>>
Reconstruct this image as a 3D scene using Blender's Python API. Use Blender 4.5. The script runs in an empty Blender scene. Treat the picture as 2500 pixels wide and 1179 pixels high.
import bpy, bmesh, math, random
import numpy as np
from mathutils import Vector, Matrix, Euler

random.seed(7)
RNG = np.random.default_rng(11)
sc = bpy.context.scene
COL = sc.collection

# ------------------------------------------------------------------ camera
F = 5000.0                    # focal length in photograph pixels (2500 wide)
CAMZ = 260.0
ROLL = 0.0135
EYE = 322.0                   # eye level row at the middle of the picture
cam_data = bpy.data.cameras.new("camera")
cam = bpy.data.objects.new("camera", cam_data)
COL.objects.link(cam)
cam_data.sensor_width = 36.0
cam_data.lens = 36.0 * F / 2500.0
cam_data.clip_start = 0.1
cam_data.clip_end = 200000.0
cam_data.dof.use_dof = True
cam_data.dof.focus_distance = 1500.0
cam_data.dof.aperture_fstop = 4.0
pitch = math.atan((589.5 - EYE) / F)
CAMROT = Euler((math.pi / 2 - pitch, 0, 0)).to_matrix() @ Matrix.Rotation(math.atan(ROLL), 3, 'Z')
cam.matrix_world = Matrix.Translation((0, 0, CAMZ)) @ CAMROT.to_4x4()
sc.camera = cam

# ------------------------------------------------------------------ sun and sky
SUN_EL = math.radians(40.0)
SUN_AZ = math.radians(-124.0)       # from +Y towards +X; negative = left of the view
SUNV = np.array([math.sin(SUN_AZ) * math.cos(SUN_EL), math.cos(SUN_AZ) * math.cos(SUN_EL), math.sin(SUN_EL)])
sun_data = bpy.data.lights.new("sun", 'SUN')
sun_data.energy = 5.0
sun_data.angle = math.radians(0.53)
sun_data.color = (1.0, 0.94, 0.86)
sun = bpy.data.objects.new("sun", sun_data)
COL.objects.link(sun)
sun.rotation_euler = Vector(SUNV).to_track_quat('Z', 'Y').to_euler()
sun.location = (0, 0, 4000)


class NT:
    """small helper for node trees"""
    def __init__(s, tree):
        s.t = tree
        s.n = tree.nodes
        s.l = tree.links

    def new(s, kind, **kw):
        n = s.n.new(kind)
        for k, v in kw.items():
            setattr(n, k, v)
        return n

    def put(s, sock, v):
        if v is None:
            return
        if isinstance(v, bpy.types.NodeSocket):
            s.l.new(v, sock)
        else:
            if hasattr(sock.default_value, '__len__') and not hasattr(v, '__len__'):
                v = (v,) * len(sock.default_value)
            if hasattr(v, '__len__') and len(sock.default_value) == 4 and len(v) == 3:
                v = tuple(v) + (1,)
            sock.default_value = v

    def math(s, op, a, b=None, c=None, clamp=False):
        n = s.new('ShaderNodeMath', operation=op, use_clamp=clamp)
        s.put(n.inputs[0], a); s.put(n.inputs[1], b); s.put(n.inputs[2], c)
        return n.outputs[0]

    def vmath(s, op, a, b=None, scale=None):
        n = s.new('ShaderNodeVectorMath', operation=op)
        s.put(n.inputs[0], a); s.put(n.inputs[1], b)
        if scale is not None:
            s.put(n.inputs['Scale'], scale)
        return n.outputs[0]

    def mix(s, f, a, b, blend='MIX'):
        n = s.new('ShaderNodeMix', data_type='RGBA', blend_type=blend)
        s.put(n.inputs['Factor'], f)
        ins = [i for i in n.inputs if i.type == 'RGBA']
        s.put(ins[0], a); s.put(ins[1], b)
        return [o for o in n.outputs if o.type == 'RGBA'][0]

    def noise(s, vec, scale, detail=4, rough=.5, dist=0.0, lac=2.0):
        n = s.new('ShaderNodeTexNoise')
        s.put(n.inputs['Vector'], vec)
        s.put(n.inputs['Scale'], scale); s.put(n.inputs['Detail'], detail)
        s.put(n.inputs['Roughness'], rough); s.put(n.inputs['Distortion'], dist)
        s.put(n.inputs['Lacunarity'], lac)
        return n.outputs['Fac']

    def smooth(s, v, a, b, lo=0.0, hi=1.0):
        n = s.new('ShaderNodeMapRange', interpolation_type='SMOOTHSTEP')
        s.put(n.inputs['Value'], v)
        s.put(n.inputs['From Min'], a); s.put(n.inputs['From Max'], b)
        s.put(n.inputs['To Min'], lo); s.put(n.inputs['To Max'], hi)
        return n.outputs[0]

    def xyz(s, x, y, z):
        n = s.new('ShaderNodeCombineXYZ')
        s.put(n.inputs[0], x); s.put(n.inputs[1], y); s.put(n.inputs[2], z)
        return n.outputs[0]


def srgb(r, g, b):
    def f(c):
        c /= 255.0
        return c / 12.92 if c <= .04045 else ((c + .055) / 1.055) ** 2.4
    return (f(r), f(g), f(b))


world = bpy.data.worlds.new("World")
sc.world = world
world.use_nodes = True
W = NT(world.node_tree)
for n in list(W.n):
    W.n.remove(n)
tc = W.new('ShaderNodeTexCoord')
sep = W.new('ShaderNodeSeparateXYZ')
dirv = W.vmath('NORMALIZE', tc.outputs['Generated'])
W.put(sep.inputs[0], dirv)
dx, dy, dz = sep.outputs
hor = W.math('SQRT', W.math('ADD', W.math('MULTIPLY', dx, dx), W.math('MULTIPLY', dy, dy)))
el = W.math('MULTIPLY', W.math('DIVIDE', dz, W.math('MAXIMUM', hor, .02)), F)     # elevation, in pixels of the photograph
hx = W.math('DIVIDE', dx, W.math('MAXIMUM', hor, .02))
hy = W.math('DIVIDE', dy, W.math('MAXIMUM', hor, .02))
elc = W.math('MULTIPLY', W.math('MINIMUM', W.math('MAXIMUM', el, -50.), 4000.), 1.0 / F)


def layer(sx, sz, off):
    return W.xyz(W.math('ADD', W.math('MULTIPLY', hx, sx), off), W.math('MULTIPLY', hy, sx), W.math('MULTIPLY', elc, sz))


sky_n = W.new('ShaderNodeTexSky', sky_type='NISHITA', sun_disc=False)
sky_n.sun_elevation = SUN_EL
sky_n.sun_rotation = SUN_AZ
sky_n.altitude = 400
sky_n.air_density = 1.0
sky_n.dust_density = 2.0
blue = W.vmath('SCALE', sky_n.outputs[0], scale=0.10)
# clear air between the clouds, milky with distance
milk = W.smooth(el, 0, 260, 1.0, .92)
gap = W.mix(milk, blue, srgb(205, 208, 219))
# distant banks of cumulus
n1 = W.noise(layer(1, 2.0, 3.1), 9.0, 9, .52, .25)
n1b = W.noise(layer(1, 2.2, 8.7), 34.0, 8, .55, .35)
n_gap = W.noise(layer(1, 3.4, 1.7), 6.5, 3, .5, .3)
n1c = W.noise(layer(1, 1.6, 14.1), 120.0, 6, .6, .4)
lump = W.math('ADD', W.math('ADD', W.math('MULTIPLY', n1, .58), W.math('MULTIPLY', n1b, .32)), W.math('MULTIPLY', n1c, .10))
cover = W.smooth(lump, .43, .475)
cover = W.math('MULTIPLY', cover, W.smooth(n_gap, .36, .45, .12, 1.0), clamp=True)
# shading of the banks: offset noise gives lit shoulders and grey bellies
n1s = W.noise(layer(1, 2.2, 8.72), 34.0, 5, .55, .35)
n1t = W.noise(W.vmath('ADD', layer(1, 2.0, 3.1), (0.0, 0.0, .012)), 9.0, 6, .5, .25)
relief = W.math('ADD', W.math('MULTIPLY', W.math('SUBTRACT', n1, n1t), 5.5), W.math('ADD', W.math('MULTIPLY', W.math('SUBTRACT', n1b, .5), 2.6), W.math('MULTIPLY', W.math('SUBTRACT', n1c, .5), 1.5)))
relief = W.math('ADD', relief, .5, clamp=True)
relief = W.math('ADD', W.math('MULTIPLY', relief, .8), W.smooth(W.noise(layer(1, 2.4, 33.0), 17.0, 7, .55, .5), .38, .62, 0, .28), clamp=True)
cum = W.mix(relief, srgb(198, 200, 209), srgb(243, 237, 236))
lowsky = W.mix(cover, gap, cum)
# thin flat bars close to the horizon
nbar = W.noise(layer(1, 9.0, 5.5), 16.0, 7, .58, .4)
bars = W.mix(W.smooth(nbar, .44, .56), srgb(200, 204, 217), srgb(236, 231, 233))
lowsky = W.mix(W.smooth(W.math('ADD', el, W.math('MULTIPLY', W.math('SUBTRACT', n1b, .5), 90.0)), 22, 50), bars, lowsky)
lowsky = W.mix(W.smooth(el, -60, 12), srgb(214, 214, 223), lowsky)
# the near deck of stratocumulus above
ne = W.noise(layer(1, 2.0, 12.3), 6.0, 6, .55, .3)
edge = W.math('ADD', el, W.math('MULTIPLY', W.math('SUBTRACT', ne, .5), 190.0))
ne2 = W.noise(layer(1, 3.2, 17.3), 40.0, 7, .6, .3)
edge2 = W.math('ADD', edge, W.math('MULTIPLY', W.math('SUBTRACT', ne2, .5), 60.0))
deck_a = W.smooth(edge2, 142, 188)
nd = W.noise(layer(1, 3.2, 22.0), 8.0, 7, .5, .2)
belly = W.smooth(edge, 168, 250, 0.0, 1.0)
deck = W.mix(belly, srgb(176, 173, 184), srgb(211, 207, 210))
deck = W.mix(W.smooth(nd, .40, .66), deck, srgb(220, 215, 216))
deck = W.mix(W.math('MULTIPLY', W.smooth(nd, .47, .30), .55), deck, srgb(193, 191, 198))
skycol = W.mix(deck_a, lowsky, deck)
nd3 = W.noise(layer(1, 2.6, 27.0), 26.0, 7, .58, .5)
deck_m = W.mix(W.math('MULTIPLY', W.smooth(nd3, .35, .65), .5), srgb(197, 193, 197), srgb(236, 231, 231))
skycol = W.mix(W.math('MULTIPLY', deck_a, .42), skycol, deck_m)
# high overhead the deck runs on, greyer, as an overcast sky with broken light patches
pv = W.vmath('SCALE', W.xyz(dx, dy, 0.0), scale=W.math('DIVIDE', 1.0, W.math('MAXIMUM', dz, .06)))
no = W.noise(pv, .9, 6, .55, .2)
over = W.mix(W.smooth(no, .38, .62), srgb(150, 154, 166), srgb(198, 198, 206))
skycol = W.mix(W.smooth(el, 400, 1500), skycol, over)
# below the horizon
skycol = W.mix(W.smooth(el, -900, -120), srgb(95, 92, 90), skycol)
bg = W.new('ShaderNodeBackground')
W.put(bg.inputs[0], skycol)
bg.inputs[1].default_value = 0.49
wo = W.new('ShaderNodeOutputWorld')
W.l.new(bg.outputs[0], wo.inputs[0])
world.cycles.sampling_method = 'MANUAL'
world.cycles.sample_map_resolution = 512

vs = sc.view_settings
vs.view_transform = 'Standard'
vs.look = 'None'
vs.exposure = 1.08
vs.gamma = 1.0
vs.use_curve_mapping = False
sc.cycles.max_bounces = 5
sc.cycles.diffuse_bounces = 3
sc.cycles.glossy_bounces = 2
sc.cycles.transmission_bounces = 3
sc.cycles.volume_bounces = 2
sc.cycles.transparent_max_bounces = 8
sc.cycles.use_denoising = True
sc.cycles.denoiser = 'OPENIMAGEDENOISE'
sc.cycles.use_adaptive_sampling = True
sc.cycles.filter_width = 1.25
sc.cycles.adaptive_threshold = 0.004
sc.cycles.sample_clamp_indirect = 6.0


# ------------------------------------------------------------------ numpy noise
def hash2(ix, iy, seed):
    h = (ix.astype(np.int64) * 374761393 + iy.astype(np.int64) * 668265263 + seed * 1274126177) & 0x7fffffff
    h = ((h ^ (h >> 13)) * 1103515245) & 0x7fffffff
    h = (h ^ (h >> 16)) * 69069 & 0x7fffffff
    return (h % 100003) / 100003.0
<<
* What is asked: Without changing anything, quote the lines from the top of the data to the line that contains "COL = sc.collection", including that line.

* Answer to the task:
Reconstruct this image as a 3D scene using Blender's Python API. Use Blender 4.5. The script runs in an empty Blender scene. Treat the picture as 2500 pixels wide and 1179 pixels high.
import bpy, bmesh, math, random
import numpy as np
from mathutils import Vector, Matrix, Euler

random.seed(7)
RNG = np.random.default_rng(11)
sc = bpy.context.scene
COL = sc.collection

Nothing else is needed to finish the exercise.